■ **Aim of the task**: Your task is to transcribe, without alteration, the lines from the top of the material below through the line bearing "scene.camera = camo", inclusive.

■ **Data extract**:
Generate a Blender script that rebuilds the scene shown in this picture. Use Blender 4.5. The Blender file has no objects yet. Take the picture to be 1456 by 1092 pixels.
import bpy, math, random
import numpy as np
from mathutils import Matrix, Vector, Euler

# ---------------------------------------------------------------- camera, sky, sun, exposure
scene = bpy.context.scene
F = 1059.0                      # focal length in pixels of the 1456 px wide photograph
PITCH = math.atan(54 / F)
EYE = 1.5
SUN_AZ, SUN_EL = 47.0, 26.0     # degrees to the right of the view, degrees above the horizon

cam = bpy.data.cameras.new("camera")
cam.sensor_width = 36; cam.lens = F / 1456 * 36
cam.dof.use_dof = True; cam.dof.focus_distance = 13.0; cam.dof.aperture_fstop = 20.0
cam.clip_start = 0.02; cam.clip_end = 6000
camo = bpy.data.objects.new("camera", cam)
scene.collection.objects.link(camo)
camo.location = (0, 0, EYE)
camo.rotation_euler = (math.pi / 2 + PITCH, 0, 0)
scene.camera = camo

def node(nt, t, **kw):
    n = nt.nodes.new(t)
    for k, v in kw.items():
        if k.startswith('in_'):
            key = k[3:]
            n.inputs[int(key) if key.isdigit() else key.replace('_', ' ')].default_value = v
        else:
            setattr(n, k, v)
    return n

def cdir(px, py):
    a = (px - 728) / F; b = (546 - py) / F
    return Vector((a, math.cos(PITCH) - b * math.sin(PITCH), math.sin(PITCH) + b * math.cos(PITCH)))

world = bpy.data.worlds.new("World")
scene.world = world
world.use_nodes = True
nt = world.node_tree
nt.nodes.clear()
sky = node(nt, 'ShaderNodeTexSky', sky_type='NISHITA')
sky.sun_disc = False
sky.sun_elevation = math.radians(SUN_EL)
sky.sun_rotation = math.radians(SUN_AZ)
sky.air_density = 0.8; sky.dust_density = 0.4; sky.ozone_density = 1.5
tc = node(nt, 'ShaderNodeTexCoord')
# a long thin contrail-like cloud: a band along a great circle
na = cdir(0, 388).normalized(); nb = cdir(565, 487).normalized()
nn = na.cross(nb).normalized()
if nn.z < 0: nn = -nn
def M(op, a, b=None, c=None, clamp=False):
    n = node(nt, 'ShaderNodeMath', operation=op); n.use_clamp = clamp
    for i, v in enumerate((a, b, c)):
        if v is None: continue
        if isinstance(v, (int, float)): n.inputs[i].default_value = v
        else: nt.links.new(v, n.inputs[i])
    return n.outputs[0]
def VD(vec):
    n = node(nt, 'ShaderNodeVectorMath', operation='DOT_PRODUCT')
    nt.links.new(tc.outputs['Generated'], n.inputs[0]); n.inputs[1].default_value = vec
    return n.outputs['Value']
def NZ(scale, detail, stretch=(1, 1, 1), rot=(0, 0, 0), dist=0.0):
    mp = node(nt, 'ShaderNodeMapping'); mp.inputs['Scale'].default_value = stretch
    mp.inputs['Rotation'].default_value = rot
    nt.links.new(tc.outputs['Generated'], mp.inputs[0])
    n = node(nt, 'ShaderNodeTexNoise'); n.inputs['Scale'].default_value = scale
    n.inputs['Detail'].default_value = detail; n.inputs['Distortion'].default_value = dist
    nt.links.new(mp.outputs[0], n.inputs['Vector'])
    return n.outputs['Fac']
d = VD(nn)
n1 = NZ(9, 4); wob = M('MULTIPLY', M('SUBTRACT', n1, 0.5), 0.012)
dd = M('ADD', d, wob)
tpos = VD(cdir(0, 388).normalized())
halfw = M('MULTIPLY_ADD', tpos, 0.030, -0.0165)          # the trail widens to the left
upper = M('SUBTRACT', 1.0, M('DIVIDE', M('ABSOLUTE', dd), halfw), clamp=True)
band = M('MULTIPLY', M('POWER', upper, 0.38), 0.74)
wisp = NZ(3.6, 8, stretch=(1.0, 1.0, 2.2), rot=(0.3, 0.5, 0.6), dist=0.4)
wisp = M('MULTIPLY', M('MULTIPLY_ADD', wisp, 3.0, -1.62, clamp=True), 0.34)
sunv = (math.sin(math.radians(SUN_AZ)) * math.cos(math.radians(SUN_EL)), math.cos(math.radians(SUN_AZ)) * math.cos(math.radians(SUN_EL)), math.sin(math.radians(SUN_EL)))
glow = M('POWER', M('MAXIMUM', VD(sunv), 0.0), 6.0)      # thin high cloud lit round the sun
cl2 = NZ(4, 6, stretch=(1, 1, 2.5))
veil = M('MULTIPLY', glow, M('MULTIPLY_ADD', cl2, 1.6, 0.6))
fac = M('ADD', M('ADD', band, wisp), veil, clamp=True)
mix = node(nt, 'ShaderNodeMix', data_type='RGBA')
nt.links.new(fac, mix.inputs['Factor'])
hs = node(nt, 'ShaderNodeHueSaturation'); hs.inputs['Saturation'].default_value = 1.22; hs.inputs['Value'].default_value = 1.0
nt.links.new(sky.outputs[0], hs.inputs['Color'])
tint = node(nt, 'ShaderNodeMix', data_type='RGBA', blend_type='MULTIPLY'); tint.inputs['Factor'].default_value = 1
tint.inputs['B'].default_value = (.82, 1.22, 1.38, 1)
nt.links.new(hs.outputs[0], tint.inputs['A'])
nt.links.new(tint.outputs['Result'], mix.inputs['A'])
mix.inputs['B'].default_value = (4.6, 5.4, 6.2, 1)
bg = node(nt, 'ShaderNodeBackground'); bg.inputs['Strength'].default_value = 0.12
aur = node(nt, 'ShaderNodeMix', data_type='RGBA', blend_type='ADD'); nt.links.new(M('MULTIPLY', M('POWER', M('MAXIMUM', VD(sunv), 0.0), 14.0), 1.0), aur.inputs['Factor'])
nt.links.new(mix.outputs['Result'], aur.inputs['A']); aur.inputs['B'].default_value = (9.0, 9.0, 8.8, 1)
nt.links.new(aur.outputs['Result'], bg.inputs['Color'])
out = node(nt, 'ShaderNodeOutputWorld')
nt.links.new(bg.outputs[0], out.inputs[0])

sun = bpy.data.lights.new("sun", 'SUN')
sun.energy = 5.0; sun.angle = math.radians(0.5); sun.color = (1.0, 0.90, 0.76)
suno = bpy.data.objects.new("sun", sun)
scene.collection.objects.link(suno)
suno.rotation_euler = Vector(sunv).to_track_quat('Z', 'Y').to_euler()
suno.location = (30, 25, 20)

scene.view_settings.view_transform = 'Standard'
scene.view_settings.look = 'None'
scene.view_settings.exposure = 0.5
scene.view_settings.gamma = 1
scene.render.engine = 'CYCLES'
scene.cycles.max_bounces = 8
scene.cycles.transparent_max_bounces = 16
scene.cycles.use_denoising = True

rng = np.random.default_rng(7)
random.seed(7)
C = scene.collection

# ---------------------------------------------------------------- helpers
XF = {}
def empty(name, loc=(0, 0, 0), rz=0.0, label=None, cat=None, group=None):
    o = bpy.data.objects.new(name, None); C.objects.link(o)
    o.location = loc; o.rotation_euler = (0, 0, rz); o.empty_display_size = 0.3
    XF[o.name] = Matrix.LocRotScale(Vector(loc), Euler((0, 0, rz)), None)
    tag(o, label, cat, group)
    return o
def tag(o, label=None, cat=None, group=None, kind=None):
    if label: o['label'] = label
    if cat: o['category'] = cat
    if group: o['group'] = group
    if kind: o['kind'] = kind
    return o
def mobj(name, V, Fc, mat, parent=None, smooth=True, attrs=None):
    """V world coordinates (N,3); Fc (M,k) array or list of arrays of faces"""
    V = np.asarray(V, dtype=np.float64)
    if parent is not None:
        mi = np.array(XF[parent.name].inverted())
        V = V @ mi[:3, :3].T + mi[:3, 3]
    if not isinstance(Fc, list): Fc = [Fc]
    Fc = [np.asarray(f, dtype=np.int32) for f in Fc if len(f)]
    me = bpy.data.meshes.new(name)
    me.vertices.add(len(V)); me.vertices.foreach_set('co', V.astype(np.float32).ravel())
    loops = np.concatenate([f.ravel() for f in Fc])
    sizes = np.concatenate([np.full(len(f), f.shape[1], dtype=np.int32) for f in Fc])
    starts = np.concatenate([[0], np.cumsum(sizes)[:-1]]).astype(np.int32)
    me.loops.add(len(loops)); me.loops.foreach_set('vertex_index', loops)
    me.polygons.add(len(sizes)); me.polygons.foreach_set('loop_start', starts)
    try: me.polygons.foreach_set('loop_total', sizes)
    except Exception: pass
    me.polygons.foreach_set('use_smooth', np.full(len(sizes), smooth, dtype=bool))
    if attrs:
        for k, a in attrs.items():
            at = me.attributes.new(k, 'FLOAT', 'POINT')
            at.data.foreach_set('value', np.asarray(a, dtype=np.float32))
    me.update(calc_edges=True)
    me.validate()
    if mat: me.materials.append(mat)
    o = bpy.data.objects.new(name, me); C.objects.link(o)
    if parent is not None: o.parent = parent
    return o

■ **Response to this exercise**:
Generate a Blender script that rebuilds the scene shown in this picture. Use Blender 4.5. The Blender file has no objects yet. Take the picture to be 1456 by 1092 pixels.
import bpy, math, random
import numpy as np
from mathutils import Matrix, Vector, Euler

# ---------------------------------------------------------------- camera, sky, sun, exposure
scene = bpy.context.scene
F = 1059.0                      # focal length in pixels of the 1456 px wide photograph
PITCH = math.atan(54 / F)
EYE = 1.5
SUN_AZ, SUN_EL = 47.0, 26.0     # degrees to the right of the view, degrees above the horizon

cam = bpy.data.cameras.new("camera")
cam.sensor_width = 36; cam.lens = F / 1456 * 36
cam.dof.use_dof = True; cam.dof.focus_distance = 13.0; cam.dof.aperture_fstop = 20.0
cam.clip_start = 0.02; cam.clip_end = 6000
camo = bpy.data.objects.new("camera", cam)
scene.collection.objects.link(camo)
camo.location = (0, 0, EYE)
camo.rotation_euler = (math.pi / 2 + PITCH, 0, 0)
scene.camera = camo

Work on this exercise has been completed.